**DATASET SECTION**
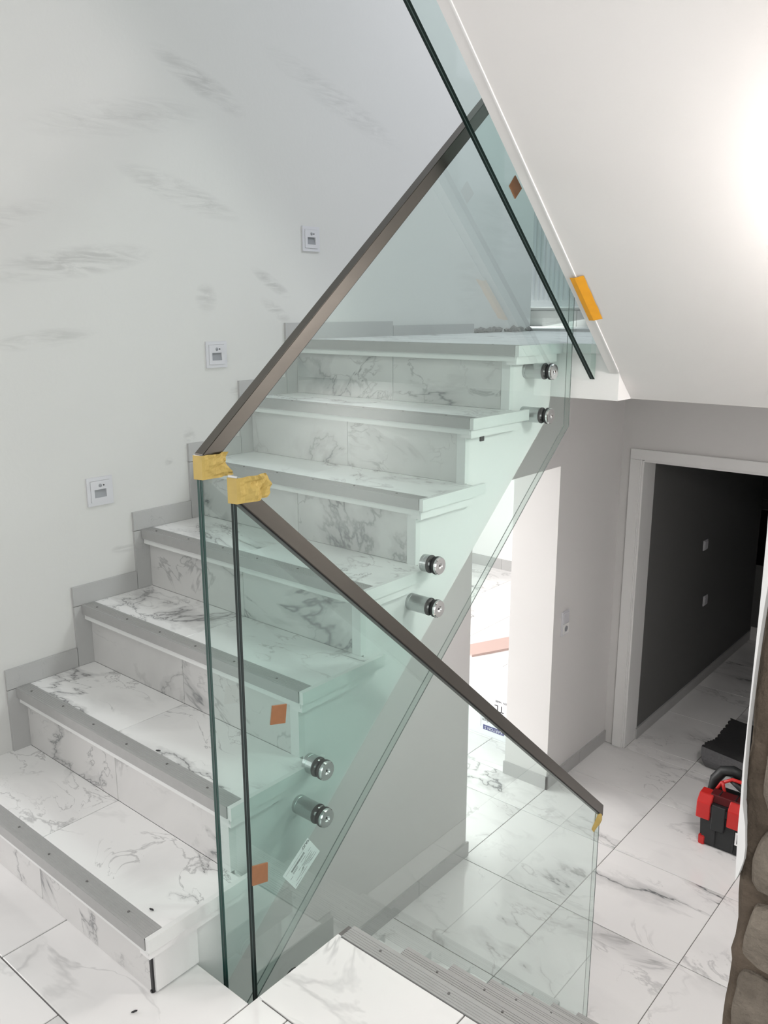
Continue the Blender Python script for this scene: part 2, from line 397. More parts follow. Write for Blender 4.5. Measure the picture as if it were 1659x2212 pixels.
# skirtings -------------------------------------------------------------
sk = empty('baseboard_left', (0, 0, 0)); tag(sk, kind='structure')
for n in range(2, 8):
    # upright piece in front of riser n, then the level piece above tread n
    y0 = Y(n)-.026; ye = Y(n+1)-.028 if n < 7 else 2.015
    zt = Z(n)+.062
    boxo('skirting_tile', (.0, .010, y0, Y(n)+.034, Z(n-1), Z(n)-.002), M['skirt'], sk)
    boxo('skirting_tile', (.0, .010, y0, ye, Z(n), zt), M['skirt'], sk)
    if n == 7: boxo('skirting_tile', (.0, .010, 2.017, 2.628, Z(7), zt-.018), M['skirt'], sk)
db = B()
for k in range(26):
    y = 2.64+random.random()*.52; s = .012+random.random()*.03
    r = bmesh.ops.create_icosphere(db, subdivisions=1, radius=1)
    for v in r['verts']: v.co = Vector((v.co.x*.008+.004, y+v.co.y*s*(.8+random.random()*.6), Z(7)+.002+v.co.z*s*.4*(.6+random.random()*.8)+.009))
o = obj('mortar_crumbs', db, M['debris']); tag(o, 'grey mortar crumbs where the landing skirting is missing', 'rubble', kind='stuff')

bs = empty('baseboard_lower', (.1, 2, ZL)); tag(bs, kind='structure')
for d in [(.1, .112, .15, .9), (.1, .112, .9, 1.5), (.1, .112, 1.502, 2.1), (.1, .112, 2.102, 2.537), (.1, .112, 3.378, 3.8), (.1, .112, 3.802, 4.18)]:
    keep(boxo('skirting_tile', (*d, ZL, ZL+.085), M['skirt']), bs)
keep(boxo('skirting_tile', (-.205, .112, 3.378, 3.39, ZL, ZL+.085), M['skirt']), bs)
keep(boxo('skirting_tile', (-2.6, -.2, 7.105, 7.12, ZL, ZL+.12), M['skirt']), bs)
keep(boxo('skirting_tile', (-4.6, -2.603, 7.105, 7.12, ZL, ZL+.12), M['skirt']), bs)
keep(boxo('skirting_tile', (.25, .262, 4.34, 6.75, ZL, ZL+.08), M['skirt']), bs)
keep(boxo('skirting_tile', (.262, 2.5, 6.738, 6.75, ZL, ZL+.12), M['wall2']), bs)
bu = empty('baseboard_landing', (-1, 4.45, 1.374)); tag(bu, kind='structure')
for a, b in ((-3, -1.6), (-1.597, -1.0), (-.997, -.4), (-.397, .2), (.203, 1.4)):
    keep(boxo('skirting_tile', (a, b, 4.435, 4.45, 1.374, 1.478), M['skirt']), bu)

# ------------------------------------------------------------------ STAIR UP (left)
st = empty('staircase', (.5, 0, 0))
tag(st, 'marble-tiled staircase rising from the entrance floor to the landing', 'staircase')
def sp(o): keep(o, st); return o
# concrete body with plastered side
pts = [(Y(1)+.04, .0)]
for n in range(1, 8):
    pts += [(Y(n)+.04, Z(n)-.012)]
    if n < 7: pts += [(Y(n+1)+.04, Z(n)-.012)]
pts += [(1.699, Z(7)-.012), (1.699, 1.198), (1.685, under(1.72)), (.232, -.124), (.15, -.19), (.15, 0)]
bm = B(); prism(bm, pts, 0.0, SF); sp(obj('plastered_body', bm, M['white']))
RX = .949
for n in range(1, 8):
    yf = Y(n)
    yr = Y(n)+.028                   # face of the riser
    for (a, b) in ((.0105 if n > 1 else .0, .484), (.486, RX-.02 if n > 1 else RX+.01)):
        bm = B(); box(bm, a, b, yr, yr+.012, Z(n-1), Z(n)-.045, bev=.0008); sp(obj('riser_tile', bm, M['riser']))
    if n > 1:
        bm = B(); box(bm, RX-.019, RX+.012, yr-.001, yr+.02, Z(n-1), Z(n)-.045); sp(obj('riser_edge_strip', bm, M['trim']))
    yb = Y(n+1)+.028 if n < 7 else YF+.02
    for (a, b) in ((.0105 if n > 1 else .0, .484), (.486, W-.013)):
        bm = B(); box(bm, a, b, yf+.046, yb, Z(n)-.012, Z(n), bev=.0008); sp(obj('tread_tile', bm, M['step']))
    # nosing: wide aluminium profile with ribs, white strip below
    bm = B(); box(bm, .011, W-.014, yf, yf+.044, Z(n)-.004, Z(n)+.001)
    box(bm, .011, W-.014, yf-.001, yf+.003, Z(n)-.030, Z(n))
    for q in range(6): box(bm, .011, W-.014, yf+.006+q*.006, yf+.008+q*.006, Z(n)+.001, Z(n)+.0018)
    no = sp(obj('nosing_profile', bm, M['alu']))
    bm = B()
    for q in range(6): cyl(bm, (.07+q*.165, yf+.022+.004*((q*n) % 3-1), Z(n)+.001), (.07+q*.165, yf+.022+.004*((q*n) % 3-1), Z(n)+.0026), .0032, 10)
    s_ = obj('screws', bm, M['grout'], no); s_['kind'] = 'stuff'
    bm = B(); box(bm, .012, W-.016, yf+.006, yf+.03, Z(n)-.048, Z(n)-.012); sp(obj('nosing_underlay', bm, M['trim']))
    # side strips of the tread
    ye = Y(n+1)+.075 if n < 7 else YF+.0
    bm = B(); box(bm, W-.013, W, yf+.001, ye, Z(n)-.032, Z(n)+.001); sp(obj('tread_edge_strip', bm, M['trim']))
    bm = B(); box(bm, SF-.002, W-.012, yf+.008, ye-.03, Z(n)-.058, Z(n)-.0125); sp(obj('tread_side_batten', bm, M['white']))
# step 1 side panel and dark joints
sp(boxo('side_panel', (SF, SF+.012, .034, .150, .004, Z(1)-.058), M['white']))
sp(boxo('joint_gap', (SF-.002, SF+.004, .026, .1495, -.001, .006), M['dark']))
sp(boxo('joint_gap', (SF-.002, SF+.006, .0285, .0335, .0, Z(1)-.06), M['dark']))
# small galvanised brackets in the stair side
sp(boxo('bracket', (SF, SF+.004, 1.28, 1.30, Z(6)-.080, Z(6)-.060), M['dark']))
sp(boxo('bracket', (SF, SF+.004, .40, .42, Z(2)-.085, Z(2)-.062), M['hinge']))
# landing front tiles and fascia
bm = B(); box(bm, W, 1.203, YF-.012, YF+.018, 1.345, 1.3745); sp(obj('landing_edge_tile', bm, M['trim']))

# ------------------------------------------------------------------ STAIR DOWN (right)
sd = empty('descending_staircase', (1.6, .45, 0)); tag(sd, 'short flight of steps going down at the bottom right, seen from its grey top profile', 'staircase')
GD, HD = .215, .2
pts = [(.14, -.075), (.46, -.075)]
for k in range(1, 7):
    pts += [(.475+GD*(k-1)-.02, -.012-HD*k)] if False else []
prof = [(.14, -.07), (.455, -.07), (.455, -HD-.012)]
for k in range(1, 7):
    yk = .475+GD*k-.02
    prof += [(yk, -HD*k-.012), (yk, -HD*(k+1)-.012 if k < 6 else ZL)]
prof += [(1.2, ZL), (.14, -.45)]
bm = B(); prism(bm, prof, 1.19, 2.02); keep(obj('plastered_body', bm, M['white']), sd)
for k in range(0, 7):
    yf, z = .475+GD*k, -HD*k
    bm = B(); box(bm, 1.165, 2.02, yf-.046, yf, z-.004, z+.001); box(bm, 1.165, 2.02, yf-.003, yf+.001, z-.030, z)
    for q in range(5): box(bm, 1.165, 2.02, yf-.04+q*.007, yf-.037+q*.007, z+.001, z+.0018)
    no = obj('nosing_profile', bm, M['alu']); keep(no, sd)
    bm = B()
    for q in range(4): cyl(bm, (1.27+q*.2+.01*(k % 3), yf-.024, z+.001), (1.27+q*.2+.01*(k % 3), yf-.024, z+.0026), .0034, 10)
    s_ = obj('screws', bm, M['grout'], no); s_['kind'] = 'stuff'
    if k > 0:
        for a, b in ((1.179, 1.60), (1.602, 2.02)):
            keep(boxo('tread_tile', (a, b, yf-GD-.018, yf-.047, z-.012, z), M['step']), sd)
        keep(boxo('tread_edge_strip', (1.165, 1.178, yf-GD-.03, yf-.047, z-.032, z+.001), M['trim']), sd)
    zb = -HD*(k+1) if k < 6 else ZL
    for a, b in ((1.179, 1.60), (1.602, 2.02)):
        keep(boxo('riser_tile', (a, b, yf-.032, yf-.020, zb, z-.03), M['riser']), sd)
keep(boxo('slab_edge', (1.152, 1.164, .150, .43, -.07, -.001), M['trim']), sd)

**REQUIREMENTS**
Please extract exactly the lines of the data, from the first through the line containing "o = obj('mortar_crumbs', db, M['debris']);", and add no pictures to the copy.

**ANSWER TO THE TASK**
Continue the Blender Python script for this scene: part 2, from line 397. More parts follow. Write for Blender 4.5. Measure the picture as if it were 1659x2212 pixels.
# skirtings -------------------------------------------------------------
sk = empty('baseboard_left', (0, 0, 0)); tag(sk, kind='structure')
for n in range(2, 8):
    # upright piece in front of riser n, then the level piece above tread n
    y0 = Y(n)-.026; ye = Y(n+1)-.028 if n < 7 else 2.015
    zt = Z(n)+.062
    boxo('skirting_tile', (.0, .010, y0, Y(n)+.034, Z(n-1), Z(n)-.002), M['skirt'], sk)
    boxo('skirting_tile', (.0, .010, y0, ye, Z(n), zt), M['skirt'], sk)
    if n == 7: boxo('skirting_tile', (.0, .010, 2.017, 2.628, Z(7), zt-.018), M['skirt'], sk)
db = B()
for k in range(26):
    y = 2.64+random.random()*.52; s = .012+random.random()*.03
    r = bmesh.ops.create_icosphere(db, subdivisions=1, radius=1)
    for v in r['verts']: v.co = Vector((v.co.x*.008+.004, y+v.co.y*s*(.8+random.random()*.6), Z(7)+.002+v.co.z*s*.4*(.6+random.random()*.8)+.009))
o = obj('mortar_crumbs', db, M['debris']); tag(o, 'grey mortar crumbs where the landing skirting is missing', 'rubble', kind='stuff')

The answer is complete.